While in the February 1915 issue we said:
"We . . . declare again that there was nothing in the conditions of any country which justified Socialists voluntarily supporting either side in the war, and record our condemnation of such action as a betrayal of Socialist principles arising from lack of political knowledge and unsound political organisation."
So, with our own hands clean and our every action in accord with the CLASS struggle and the solidarity of the interest of the Working Class the world over, we bring before the international proletariat our DEMAND FOR PEACE without any change of attitude or re-adjustment of policy. We stand for PEACE without reference to terms, since the fruits of Capitalist war are the Masters', and only the pains and penalties thereof the Workers'.
The grim humour of the claim that Britain is fighting to "crush Prussian Militarism" is clearly shown by the fact that a Bill is being passed through the liberty-loving, democratic British Parliament establishing "Militarism" in a far worse form than either the present Prussian or the late Russian rulers ever attempted. Men who have crossed the seas because they refuse to accept military service are to be forced into the army of the "allied" country they may be in or brought back to serve in the army here!

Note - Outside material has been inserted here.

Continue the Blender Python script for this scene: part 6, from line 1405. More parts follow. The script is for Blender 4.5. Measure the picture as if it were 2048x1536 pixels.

To the Socialists of other countries we extend our fraternal greetings. As soon as conditions will permit us to do so we shall endeavour to join forces with our Comrades for the purpose of establishing a Socialist International Congress where Socialist policies shall be decided, where misleaders and tricksters who use the name and fame of Socialism will be exposed and denounced, where the message of Socialism will be sent forth to the toilers of all countries in clear and unmistakable terms, where the gage of battle against the Capitalist Class will be thrown down to the clarion call:
"WORKERS OF THE WORLD UNITE! YOU HAVE NOTHING TO LOSE BUT YOUR CHAINS; YOU HAVE A WORLD TO WIN."
THE EXECUTIVE COMMITTEE
THE SOCIALIST PARTY OF GREAT BRITAIN
20th June 1917 193 Gray’s Inn Road, London WC1.